Should George and Simone break up? Misunderstandings in Writing

I think a really important and useful tool in fiction is the use of misunderstandings to pull the story along, create drama, and allow relationships to either break if they weren’t strong enough in the first place, or grow. Think about real life – how many times have a misunderstanding heightened the drama of a relationship? Even in real life, if two people aren’t communicating well, a dramatic story will unfold, like this little example:

Let’s call the pair George and Simone…

  1. Simone and George are out for what is supposed to be a lovely little dinner in a tiny French restaurant. Except, the couple sitting next to them are loud, and drunk. Simone mishears George and thinks he’s insulted her in some way – George has never done that – but she’s used to that from her past relationship, so she’s kind of been thinking in the back of her head that it’s only a matter of time.
  2. Simone is so hurt, she doesn’t say anything. She retreats. She plays what he said over and over again in her head.
  3. She starts to think she never really knew George in the first place.
  4. George thinks Simone has changed. She’s so cold. Does he really know her?
  5. George starts to retreat. He gets grumpy.
  6. This confirms Simone’s suspicion that deep down George is an ass.
  7. They stop speaking. Both of their lives are turned upside down. Neither can eat, neither can concentrate on work or school.
  8. And then, finally, at 2am., Simone, in a moment of weakness, texts, “why did you say that shitty thing you said?”
  9. George has no idea what the hell she’s talking about.
  10. And either they decide to communicate, make up – or continue to be stubborn, and hurt, and human.
  11. And unless the relationship becomes a prison sentence – unless the relationship is going to turn into a sludgy tedious slew of miscommunications that neither of them is strong enough to fix – they’ll have to have learned something from it. Simone will have to address situations when the come up, and George will have to learn to ask if something is bothering her when something feels off.

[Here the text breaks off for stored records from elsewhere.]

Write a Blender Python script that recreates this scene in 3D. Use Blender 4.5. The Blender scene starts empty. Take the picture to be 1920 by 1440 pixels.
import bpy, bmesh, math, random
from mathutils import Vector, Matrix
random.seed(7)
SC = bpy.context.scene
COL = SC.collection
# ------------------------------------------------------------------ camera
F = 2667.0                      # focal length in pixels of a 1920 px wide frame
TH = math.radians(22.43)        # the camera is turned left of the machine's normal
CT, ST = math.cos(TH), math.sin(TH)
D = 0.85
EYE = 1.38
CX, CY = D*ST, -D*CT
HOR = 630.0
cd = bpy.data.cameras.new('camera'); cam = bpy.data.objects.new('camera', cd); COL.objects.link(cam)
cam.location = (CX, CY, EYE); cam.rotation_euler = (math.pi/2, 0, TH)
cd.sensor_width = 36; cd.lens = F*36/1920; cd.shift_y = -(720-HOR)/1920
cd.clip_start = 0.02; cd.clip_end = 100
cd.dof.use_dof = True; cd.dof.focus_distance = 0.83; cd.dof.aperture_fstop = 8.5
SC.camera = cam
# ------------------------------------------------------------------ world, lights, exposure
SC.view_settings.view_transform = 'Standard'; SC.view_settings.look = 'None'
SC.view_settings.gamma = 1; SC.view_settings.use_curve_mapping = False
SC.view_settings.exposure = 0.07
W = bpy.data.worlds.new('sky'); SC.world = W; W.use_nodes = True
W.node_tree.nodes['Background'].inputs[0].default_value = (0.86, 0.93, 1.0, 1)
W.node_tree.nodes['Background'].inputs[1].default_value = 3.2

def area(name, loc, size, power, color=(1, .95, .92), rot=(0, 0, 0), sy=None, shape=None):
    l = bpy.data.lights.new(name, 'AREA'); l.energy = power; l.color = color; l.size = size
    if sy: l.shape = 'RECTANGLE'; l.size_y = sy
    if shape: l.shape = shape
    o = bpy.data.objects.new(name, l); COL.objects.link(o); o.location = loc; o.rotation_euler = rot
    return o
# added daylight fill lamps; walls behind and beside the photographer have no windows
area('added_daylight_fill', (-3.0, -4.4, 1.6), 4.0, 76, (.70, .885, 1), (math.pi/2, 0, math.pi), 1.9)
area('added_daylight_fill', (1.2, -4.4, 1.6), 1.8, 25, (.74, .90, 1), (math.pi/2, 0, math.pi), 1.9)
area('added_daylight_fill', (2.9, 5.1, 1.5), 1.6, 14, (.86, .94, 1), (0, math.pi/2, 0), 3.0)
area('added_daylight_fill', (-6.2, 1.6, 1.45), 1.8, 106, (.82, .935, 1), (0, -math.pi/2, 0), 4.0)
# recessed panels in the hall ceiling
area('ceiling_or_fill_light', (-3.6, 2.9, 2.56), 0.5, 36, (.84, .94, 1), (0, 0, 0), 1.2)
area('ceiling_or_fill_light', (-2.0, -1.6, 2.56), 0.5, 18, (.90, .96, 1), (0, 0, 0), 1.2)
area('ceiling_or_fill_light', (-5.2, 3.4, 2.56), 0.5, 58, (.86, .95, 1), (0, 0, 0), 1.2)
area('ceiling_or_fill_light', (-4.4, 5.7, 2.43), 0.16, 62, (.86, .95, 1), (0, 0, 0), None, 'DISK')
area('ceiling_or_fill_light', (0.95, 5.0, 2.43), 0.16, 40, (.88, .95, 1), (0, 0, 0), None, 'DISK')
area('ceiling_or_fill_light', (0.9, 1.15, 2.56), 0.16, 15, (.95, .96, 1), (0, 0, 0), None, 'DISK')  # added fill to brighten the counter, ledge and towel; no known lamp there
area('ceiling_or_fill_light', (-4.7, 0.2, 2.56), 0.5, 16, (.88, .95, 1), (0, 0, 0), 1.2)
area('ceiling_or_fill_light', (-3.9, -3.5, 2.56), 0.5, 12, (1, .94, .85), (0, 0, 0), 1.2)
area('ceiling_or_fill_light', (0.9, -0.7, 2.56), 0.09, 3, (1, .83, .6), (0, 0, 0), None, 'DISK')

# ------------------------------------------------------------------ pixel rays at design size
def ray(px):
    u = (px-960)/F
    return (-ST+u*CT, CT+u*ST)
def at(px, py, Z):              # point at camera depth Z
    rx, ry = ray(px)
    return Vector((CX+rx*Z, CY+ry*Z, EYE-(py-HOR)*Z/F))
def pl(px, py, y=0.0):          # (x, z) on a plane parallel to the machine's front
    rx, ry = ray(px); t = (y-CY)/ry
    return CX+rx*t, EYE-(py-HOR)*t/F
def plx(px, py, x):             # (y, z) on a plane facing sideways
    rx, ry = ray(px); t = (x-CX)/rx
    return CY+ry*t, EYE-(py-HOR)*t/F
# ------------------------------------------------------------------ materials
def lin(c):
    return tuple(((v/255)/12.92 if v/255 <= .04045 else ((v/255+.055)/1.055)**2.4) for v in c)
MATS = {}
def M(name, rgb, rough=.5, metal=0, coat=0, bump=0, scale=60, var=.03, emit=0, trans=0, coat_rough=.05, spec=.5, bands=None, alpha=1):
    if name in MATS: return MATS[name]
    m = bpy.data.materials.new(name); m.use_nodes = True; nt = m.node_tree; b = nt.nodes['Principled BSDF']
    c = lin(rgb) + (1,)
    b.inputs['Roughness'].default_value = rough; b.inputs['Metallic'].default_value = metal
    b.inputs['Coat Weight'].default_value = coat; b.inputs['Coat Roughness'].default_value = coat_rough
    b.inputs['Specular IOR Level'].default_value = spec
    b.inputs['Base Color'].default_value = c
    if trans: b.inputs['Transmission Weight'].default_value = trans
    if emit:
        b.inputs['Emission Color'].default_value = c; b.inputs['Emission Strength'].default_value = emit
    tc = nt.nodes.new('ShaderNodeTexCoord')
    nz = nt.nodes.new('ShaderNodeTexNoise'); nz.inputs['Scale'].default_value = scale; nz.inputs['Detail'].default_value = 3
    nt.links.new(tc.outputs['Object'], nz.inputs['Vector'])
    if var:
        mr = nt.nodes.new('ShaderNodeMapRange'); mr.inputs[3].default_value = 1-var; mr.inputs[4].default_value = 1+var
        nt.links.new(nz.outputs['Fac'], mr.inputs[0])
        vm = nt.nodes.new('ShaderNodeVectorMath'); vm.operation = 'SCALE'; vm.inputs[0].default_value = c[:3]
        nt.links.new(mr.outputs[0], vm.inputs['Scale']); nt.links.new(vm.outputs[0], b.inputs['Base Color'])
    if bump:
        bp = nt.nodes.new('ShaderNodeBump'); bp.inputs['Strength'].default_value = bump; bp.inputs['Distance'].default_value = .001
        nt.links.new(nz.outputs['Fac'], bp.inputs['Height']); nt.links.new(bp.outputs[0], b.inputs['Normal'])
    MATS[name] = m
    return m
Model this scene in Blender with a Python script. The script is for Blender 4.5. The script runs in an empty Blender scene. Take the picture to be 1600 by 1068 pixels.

It may seem obvious that the two just need to TALK. But if characters are going to play out on the page as real people, they’re going to have to have some of these very human, idiotic moments. People are stubborn by nature. No one wants to be the first to admit that they’re wrong, or to be vulnerable. And they suffer for it.

How deeply are your characters going to have to suffer before they finally confront the situation? If you’ve drawn them out as real characters – probably a lot.